Excerpt from a dataset
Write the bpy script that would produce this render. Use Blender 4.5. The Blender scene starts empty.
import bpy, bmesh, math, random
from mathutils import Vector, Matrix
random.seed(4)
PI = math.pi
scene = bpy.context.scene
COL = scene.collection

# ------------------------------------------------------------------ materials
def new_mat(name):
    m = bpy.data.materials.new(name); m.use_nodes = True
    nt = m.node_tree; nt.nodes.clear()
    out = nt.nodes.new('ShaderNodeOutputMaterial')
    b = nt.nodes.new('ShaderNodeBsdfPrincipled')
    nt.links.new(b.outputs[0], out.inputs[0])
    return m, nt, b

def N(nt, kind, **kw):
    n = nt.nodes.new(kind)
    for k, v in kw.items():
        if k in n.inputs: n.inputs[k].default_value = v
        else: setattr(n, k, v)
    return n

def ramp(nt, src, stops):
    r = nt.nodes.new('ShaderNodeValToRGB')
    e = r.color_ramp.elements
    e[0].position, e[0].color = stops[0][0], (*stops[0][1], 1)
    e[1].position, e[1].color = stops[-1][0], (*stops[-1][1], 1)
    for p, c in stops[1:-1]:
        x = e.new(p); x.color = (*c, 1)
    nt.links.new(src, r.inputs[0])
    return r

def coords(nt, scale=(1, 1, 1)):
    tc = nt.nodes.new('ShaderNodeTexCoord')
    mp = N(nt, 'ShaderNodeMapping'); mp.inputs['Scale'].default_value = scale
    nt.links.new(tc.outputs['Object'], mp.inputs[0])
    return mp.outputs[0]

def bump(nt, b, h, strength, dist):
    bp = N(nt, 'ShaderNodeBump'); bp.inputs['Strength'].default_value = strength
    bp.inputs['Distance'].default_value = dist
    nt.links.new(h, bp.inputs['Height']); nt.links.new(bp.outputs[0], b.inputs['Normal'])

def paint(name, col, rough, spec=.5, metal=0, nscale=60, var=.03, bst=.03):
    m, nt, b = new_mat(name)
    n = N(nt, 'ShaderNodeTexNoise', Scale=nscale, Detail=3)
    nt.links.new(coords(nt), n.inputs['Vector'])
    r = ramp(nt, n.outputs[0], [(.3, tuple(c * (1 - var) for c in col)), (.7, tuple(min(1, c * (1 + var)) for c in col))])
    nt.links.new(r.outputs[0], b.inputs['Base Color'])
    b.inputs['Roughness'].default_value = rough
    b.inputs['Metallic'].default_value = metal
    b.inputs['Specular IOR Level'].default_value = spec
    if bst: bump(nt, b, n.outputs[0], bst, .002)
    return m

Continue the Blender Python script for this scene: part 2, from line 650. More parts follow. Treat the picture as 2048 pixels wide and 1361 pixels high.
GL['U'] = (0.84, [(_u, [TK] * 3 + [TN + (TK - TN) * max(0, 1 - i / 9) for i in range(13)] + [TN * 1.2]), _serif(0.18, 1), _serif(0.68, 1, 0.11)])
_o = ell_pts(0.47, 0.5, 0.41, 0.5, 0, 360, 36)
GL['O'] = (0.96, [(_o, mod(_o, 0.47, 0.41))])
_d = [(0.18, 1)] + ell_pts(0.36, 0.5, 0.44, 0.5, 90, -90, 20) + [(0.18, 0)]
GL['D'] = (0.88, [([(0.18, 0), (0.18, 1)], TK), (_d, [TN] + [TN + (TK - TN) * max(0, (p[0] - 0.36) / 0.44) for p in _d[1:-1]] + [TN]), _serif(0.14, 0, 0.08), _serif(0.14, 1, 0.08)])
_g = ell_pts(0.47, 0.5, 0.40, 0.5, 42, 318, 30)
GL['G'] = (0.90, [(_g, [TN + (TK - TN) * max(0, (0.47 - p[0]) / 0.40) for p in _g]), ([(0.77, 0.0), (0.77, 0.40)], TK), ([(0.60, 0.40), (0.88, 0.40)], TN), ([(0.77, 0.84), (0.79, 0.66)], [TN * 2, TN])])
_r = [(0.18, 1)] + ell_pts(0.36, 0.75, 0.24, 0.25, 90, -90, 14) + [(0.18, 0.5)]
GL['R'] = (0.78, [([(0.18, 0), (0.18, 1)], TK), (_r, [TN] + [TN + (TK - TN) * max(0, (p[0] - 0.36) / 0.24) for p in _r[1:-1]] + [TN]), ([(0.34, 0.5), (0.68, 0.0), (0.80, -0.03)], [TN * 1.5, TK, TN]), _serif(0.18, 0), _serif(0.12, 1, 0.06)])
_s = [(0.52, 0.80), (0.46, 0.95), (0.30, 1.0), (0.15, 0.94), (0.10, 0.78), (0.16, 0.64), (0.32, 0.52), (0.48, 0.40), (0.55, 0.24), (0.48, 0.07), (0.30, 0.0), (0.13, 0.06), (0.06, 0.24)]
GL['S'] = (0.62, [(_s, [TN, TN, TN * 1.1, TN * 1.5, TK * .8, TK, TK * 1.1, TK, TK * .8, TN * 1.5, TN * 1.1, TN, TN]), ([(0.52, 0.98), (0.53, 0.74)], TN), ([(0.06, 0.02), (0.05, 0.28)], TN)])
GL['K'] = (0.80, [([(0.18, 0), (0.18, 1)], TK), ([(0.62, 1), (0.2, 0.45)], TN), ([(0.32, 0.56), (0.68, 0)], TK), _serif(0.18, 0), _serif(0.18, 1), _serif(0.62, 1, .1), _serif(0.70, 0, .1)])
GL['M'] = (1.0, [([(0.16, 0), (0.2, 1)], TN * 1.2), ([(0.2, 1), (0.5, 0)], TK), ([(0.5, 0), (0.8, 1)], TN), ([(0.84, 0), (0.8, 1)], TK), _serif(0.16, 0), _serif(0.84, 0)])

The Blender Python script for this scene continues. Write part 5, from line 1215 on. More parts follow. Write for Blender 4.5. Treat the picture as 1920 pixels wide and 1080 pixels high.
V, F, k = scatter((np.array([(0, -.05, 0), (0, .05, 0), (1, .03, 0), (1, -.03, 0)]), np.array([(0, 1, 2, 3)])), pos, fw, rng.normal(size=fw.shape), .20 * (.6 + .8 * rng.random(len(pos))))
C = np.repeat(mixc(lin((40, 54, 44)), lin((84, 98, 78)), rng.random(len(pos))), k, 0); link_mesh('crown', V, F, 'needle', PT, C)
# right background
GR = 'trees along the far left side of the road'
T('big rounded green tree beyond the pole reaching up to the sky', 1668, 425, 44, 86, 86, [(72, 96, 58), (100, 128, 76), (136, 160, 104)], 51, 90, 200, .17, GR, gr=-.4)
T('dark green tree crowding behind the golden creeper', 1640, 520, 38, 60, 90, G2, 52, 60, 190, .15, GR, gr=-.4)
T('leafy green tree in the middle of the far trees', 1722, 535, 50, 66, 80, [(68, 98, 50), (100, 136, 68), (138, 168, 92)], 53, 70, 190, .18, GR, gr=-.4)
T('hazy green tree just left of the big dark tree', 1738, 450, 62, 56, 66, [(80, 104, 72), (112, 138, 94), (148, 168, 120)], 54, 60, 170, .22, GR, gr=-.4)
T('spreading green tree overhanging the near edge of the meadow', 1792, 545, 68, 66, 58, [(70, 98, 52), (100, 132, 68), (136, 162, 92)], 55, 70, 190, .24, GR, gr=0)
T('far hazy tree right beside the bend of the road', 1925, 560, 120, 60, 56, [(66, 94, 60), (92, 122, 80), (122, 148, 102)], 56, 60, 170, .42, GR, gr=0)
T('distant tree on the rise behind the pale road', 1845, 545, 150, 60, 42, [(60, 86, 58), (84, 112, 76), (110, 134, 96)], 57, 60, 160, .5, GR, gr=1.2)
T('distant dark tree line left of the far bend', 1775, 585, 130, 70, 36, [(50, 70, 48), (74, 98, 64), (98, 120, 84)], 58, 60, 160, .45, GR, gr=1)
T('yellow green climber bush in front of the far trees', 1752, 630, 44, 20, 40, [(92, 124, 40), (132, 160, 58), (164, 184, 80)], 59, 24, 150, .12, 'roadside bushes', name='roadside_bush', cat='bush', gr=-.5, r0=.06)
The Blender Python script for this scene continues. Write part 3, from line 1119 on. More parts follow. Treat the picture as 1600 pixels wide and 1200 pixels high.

_Instructions to follow_.
Exactly reproduce the lines that run from the line bearing "1080 pixels high." through the line bearing "T('yellow green climber", with both end lines included.

_Completed task_.
The Blender Python script for this scene continues. Write part 5, from line 1215 on. More parts follow. Write for Blender 4.5. Treat the picture as 1920 pixels wide and 1080 pixels high.
V, F, k = scatter((np.array([(0, -.05, 0), (0, .05, 0), (1, .03, 0), (1, -.03, 0)]), np.array([(0, 1, 2, 3)])), pos, fw, rng.normal(size=fw.shape), .20 * (.6 + .8 * rng.random(len(pos))))
C = np.repeat(mixc(lin((40, 54, 44)), lin((84, 98, 78)), rng.random(len(pos))), k, 0); link_mesh('crown', V, F, 'needle', PT, C)
# right background
GR = 'trees along the far left side of the road'
T('big rounded green tree beyond the pole reaching up to the sky', 1668, 425, 44, 86, 86, [(72, 96, 58), (100, 128, 76), (136, 160, 104)], 51, 90, 200, .17, GR, gr=-.4)
T('dark green tree crowding behind the golden creeper', 1640, 520, 38, 60, 90, G2, 52, 60, 190, .15, GR, gr=-.4)
T('leafy green tree in the middle of the far trees', 1722, 535, 50, 66, 80, [(68, 98, 50), (100, 136, 68), (138, 168, 92)], 53, 70, 190, .18, GR, gr=-.4)
T('hazy green tree just left of the big dark tree', 1738, 450, 62, 56, 66, [(80, 104, 72), (112, 138, 94), (148, 168, 120)], 54, 60, 170, .22, GR, gr=-.4)
T('spreading green tree overhanging the near edge of the meadow', 1792, 545, 68, 66, 58, [(70, 98, 52), (100, 132, 68), (136, 162, 92)], 55, 70, 190, .24, GR, gr=0)
T('far hazy tree right beside the bend of the road', 1925, 560, 120, 60, 56, [(66, 94, 60), (92, 122, 80), (122, 148, 102)], 56, 60, 170, .42, GR, gr=0)
T('distant tree on the rise behind the pale road', 1845, 545, 150, 60, 42, [(60, 86, 58), (84, 112, 76), (110, 134, 96)], 57, 60, 160, .5, GR, gr=1.2)
T('distant dark tree line left of the far bend', 1775, 585, 130, 70, 36, [(50, 70, 48), (74, 98, 64), (98, 120, 84)], 58, 60, 160, .45, GR, gr=1)
T('yellow green climber bush in front of the far trees', 1752, 630, 44, 20, 40, [(92, 124, 40), (132, 160, 58), (164, 184, 80)], 59, 24, 150, .12, 'roadside bushes', name='roadside_bush', cat='bush', gr=-.5, r0=.06)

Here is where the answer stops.